Dans cet univers créé par Camille Brissot, un monde finalement pas très éloigné du nôtre, la technologie est bien avancée et un développeur 3D un peu trop ambitieux a décidé de créer la première maison de départ : un lieu où les vivants pourraient côtoyer des images 4D de leurs morts, des illusions, des fantômes, contrôlés par une IA puissante pouvant reproduire chacun de leurs gestes et de leurs attitudes. Cela permettrait à ceux n’y parvenant pas, de dire au revoir correctement ou de prendre le temps de faire leur deuil. Hérésie, mensonge, stupidité, innovation, miracle ? Chacun se fera son avis sur la question à la lecture de ce roman. Tous les avis y sont présents, chacun représenté par des personnages plus ou moins importants, mais ayant tout de même leur mot à dire.
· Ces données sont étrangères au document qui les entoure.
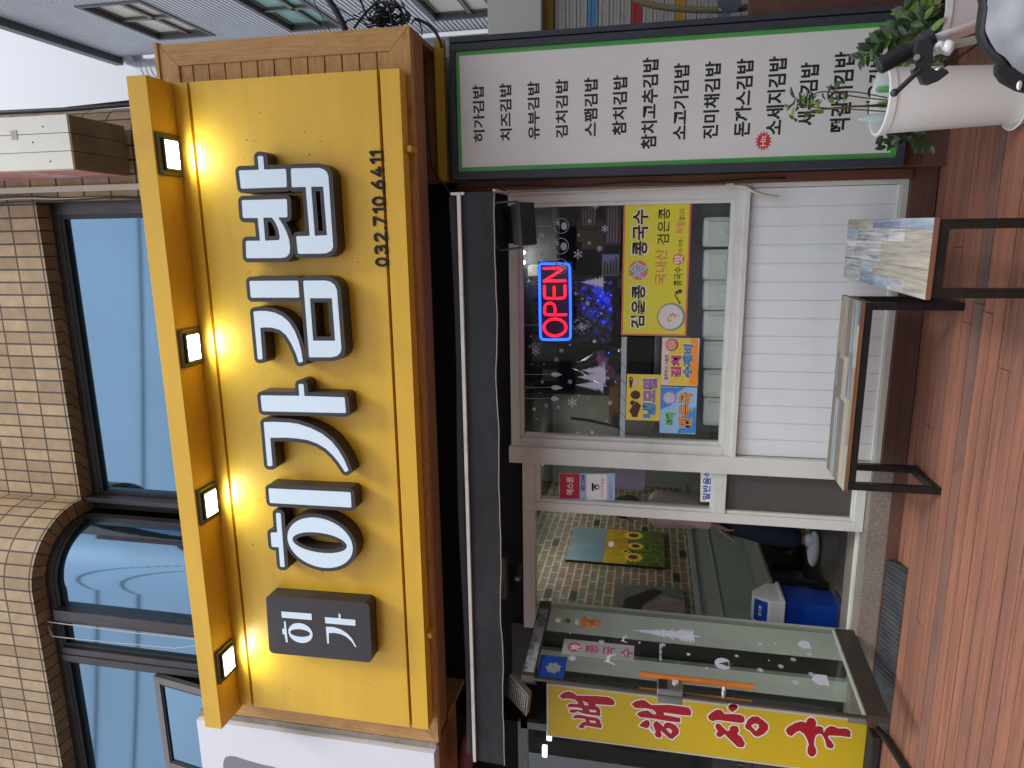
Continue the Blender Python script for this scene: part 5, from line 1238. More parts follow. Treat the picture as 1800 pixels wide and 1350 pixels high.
b.build('foliage', M_leaf, pl, smooth=True); b2_.build('young_foliage', M_leaf2, pl, smooth=True)
b = MB()
for (cx_, cy_) in ((1386, 186), (1408, 176)): 
    p = up3(cx_, cy_, 3.3)
    for k in range(5): leafq(b, p, Vector((rp_.uniform(-.5, .5), rp_.uniform(-.5, .3), 1)), .022)
b.build('bud', mat('bud', L((206, 176, 84)), .4, col2=L((130, 160, 70)), vs=40), pl, smooth=True)
for k, (x, y, cl, lb) in enumerate(((1547, 157, (110, 200, 120), 'green plant feed ampoule in the white planter, right one of the green pair'), (1549, 184, (118, 205, 128), 'green plant feed ampoule in the white planter, left one of the green pair'), (1525, 208, (205, 222, 218), 'clear upturned ampoule leaning on the left rim of the white planter'))):
    p = aY(x, y, 3.27 if k == 2 else 3.33)
    b = MB(); r_ = .015
    if k == 2: b.tube([p+Vector((.0, 0, -.07)), p+Vector((0, 0, -.0)), p+Vector((0, 0, .012)), p+Vector((0, 0, .03)), p+Vector((0, 0, .035))], [r_*1.05, r_*1.05, r_*.6, r_*.55, r_*.3], 16)
    else: b.tube([p+Vector((0, 0, -.06)), p, p+Vector((0, 0, .012)), p+Vector((0, 0, .018))], [r_, r_, r_*.75, r_*.2], 16)
    tag(b.build('feed_ampoule', mat('ampoule_%d' % k, L(cl), .2, trans=.3, alpha=.85 if k == 2 else 1), None, auto=50), lb, 'plant food', 'plant feed ampoules')
# second plant, bushy, right behind
PC2 = (.93, 3.62)
pb = empty('potted_plant', (PC2[0], PC2[1], 0), 'bushy plant with glossy dark leaves in a round white pot behind the bicycle handlebar', 'potted plant')
b = MB(); b.lathe((PC2[0], PC2[1], 0), [(0, .002), (.10, .002), (.135, .24), (.145, .24), (.145, .265), (.13, .265), (.12, .22), (0, .22)], 44); b.build('pot', M_pot, pb, auto=30)
MB().lathe((PC2[0], PC2[1], .22), [(0, .004), (.12, 0)], 24).build('soil', MATS['soil'], pb)
b = MB(); b2_ = MB(); st_ = MB()
tips = [(1512, 103, .02), (1530, 85, 0), (1560, 60, .05), (1545, 75, -.05), (1590, 15, .05), (1620, 8, .1), (1625, 30, -.05), (1600, 40, -.1), (1640, 55, -.12), (1575, 120, -.05), (1640, 115, -.15), (1660, 90, -.15), (1610, 90, -.08), (1580, 95, .05), (1650, 10, .1), (1605, 112, -.1)]
for (x, y, dy) in tips:
    tip = aY(x, y, 3.62+dy); c0 = Vector((PC2[0]+rp_.uniform(-.06, .06), PC2[1]+rp_.uniform(-.05, .05), .23))
    mid = c0*.5+tip*.5+Vector((0, 0, .05)); pts = smoothp([tuple(c0), tuple(mid), tuple(tip)], False, 3); st_.tube(pts, .0035, 6)
    n_ = len(pts)
    for k in range(16):
        f = .3+.7*k/15; i = min(n_-2, int(f*(n_-1))); p = Vector(pts[i]); t_ = (Vector(pts[i+1])-p).normalized()
        sd_ = t_.cross(Vector((0, -1, .3))).normalized()*(1 if k % 2 else -1)
        leafq(b if rp_.random() < .72 else b2_, p, sd_*1.0+t_*.7+Vector((0, rp_.uniform(-.4, .2), rp_.uniform(-.1, .3))), rp_.uniform(.045, .075), Vector((rp_.uniform(-.4, .4), -.7, .8)))
# low sprays left of the planter base
for (x, y) in ((1575, 240), (1560, 250), (1612, 245), (1625, 255), (1560, 235), (1600, 238)):
    tip = aY(x, y, 3.45); c0 = Vector((.66, 3.56, .2)); pts = smoothp([tuple(c0), tuple(c0*.4+tip*.6), tuple(tip)], False, 2); st_.tube(pts, .0025, 5)
    for k in range(6):
        leafq(b, tip+Vector((rp_.uniform(-.02, .02), rp_.uniform(-.02, .02), rp_.uniform(-.02, .02))), Vector((rp_.uniform(-1, .3), -.3, rp_.uniform(-.7, .7))), rp_.uniform(.035, .055), Vector((0, -1, .4)))
b.build('foliage', M_leaf, pb, smooth=True); b2_.build('young_foliage', M_leaf2, pb, smooth=True); st_.build('stems', M_stem, pb, smooth=True)

# ============================================================ BICYCLE (only the left bar end and basket cover reach the picture)
BYY = 1.75
def bp(x, y, Y=BYY): return aY(x, y, Y)
bk = empty('bicycle', tuple(bp(1760, 20)), 'bicycle with black grip, brake lever and chrome handlebar in front of the planter', 'bicycle')
bk.location.z = 0
gr0, gr1 = bp(1543, 118), bp(1600, 88)
b = MB(); b.tube([gr0, gr0+(gr1-gr0)*.04, gr1], [.013, .0165, .0155], 22)
for k in range(16):
    t = .08+.84*k/15; p = gr0+(gr1-gr0)*t; b.tube([p, p+(gr1-gr0)*.024], .0182, 22)
gd = (gr1-gr0).normalized(); b.tube([gr1-gd*.004, gr1+gd*.002], .020, 22); b.build('grip', mat('rubber_grip', (.022, .022, .023), .38), bk, auto=40)
sh0, sh1 = bp(1602, 87), bp(1638, 68)
b = MB(); b.tube([sh0, sh0+(sh1-sh0)*.45, sh0+(sh1-sh0)*.5, sh1], [.0165, .0165, .022, .022], 24); b.tube([sh1-(sh1-sh0)*.35, sh1-(sh1-sh0)*.2], .0235, 24); b.build('gear_shifter', mat('shifter_plastic', (.028, .028, .03), .4), bk, auto=40)
hb = [bp(1530, 122), bp(1600, 87), bp(1650, 68), bp(1700, 52, 1.78), bp(1745, 34, 1.85), bp(1800, 0, 1.95), bp(1850, -60, 2.0)]
stem_top = Vector((bp(1850, -60, 2.0).x, 2.0, hb[-1].z))
b = MB(); b.tube(smoothp([tuple(p) for p in hb[1:]], False, 2), .0125, 18); b.build('handlebar', M_chrome, bk, smooth=True)
lvp = [bp(1626, 80, 1.735), bp(1624, 105, 1.72), bp(1618, 122, 1.715), bp(1606, 133, 1.715), bp(1588, 150, 1.715), bp(1573, 164, 1.715)]
b = MB(); b.tube(smoothp([tuple(p) for p in lvp[2:]], False, 2), .0055, 12); b.ball(bp(1572, 163, 1.715), .0085, 12, 8); b.build('brake_lever', mat('lever_paint', (.03, .03, .032), .35), bk, smooth=True)
def plate(mb, pts, Y0_, Y1_):
    n_ = len(pts); f = [tuple(aY(x, y, Y0_)) for x, y in pts]; g_ = [tuple(Vector(aY(x, y, Y0_))+Vector((0, Y1_-Y0_, 0))) for x, y in pts]
    mb.add(f+g_, [tuple(range(n_)), tuple(range(2*n_-1, n_-1, -1))]+[(i, i+n_, (i+1) % n_+n_, (i+1) % n_) for i in range(n_)])
b = MB(); plate(b, [(1612,72),(1632,66),(1640,76),(1641,98),(1636,118),(1648,124),(1664,121),(1669,128),(1652,141),(1634,148),(1622,146),(1616,132),(1606,128),(1604,118),(1612,108),(1610,90)], 1.712, 1.73); o = b.build('lever_bracket', mat('bracket_paint', (.03, .03, .032), .4), bk, bevel=.002)
b = MB()
for (x, y) in ((1611, 101), (1603, 118)): p = bp(x, y, 1.711); b.tube([p, p+Vector((0, -.004, 0))], .006, 12)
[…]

Daniel est le personnage principal et a pris l’habitude de vivre avec les reflets, ces représentations virtuelles des morts que les familles ont souhaité voir vivre éternellement. Pour lui, ce sont des amis, des camarades qu’il fréquente constamment dès qu’il met ses lentilles spéciales lui permettant de voir la 4D créée par l’intelligence artificielle gérant toute la maison de départ où il vit. On suit Daniel pas à pas et ses journées n’ont finalement rien d’extraordinaire. Il suit des cours avec une professeure particulière, a un père souvent absent car trop absorbé par son travail de faiseur de merveilles, vit avec une mère virtuelle et reste cloîtré dans la maison de départ, tout à la fois effrayé et fasciné par le monde extérieur qu’il ne connaît pas. Son quotidien change quand il fait la rencontre de Violette, une jeune fille qui déborde de joie de vivre et qui n’a rien à voir avec les reflets que le jeune homme connaît.
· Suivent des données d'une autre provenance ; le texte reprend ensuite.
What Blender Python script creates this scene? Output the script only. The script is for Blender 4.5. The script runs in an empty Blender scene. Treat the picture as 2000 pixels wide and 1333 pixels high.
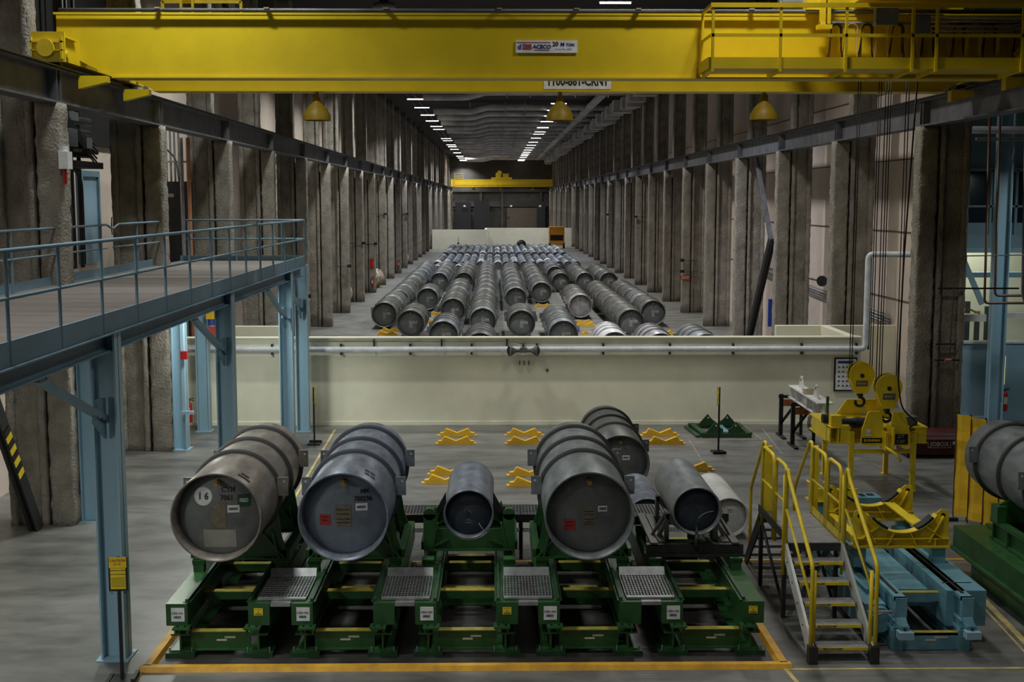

Le roman n’a rien d’un récit d’aventures et, pourtant, on se sent happés par le quotidien de Daniel. Certains rebondissements du livre sont attendus quand certains sont vraiment bluffants. Le lecteur s’attache aux personnages et à la détresse du héros. L’auteure nous offre ici un roman philosophique qui fait réfléchir et qui nous apporte de multiples pistes à ce propos. Les versions animées par une IA sont-elles finalement de vraies personnes avec une identité propre ? Peut-on vivre avec des illusions et réussir tout de même à faire son deuil ? Nos souvenirs de la personne décédée sont-ils plus ou moins criants de vérité que l’image créée par une IA à partir de données basées sur ces mêmes souvenirs ? L’illusion façonnée est-elle une vraie représentation de la personne décédée ou une coquille vide ? Est-il sain ou malsain de vouloir tromper la mort avec des fantômes ? Autant de questions qui peuvent amener à débattre. Le livre cible clairement les adolescents mais reste plaisant à tout âge, surtout lorsque l’on est sensible et que l’on porte un intérêt au principe et à toutes les questions soulevées par les maisons de départ.
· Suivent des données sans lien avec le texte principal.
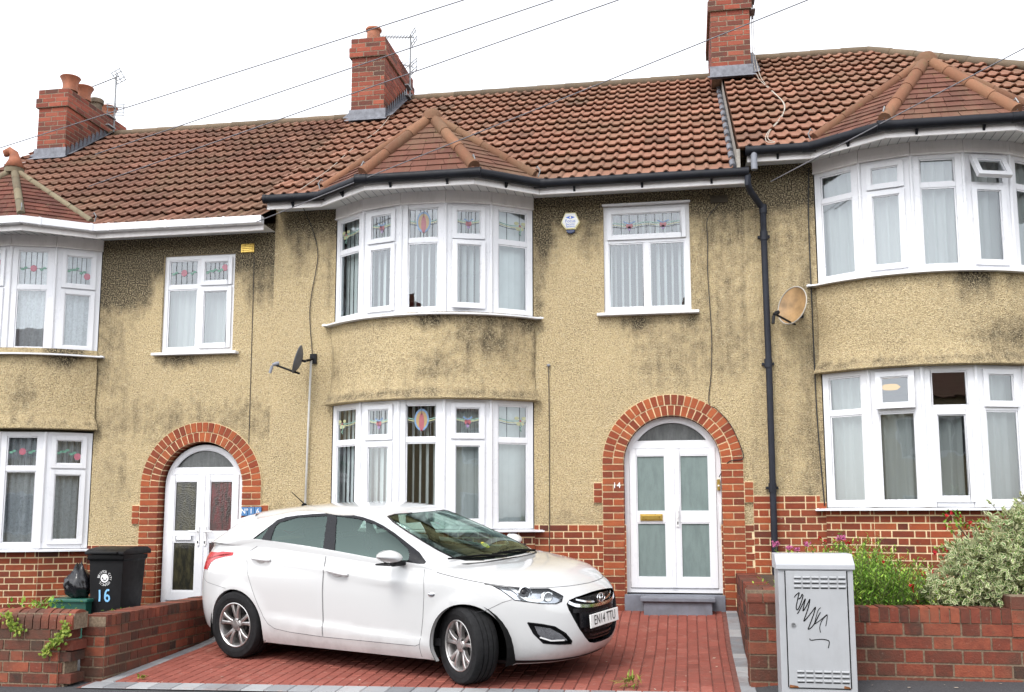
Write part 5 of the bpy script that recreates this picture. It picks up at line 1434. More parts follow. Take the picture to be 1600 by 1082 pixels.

L’écriture est calme, douce et poétique. Rendre un tel roman aussi plaisant quand le thème de la mort est présent dans tous les mots est un travail de qualité qu’il est important de soulever. L’auteure sait décrire les pires sensations avec de belles images et nous apaisent constamment avec succès, choisissant chacun de ses mots avec justesse. Le rythme du livre est si lent que l’on a l’impression de planer. La maison des reflets est une œuvre frôlant l’univers onirique qu’il est agréable de découvrir et qui permet une évasion fantastique.
La couverture est belle et illustre à la perfection le thème de l’ouvrage. Le livre n’est pour autant pas extraordinaire à cause des caractères prévisibles des personnages, des intrigues souvent attendues et de rebondissements quasi absents. On retient surtout la poésie qui se dégage de cette œuvre et nos propres réflexions qui nous poursuivent après la lecture.